Israeli Professor Calls a Palestinian Student a "Cockroach" During Mock Event
At what point does free speech go too far? Should a college professor be permitted to curse at a student and call her/him a "cockroach"?
As part of National Israeli Apartheid Week, Claremont Students for Justice in Palestine (SJP) held a mock Israeli checkpoint on March 4 outside of Collins Dining Hall at Claremont McKenna College in California.
Students trying to enter the dining hall were asked to present identification and actors participating in the mock checkpoint were detained. The aim of the performance was to highlight the existence of illegal Israeli checkpoints all around the West Bank and Gaza.
During the checkpoint simulation, Pitzer College student, Najib Hamideh, asked Associate Professor of Economics, Yaron Raviv for identification as he tried to enter the dinning hall. Raviv’s response, “F*ck off, you cockroach.” Raviv then asked Hamideh what school he attends and responded, “All Pitzer kids are cockroaches.” Several witnesses at the event confirmed these statements.
Hamideh had this to say about the incident: “It is a great irony that at a checkpoint simulation on campus that I helped to organize, I experienced an Israeli calling me a cockroach, just as has been done to me many times before at actual checkpoints in the West Bank. To me, this is a discriminatory incident and I personally do not feel comfortable as a student on a campus where a faculty member is allowed to demean me and curse at me.”
SJP released this statement in regards to the verbal exchange, “Use of the term ‘cockroach’ must be taken in its specific historical context as hateful, racist, enemy imagery. Much academic literature has been dedicated to the subject of animal enemy imagery for the way in which deeming a people ‘cockroaches’ allows for their dehumanization. Other relevant cases of racist cockroach enemy imagery include the reference to Tutsis during the Rwandan genocide and to Jews under Nazi Germany.”
As Pitzer College and Claremont McKenna College investigate the verbal altercation between the student and professor, physical threats have surfaced. A message that read, “this carrel is reserved for me to f*ck N. Hamideh in the skull” was found on the card that reserved a room in the Honnold/Mudd Library for the Pitzer College student on Tuesday, March 11. Two days following this incident, Hamideh found a sharpened key jammed into on of his car tires.
As the investigation continues, the Claremont Colleges Communication Protocol of Bias Related Incidents will be evaluated.
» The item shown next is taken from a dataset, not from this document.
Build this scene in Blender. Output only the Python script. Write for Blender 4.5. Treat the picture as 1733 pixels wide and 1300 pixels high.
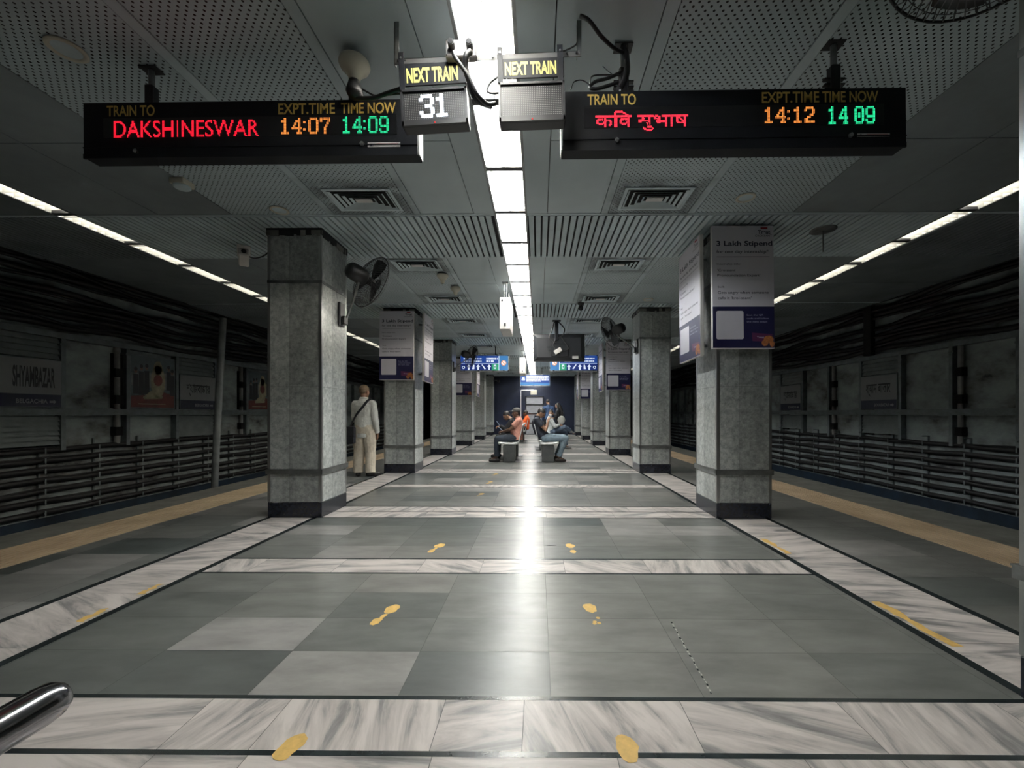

This protocol stipulates that bias-related incidents will be addressed if the conduct “violates one or more of the Claremont College’s disciplinary codes and which is not protected by the First Amendment of the United States Constitution or by analogous provisions of state law.”
It is unlikely that that college will carry out any disciplinary action if the incident is not deemed a hate crime.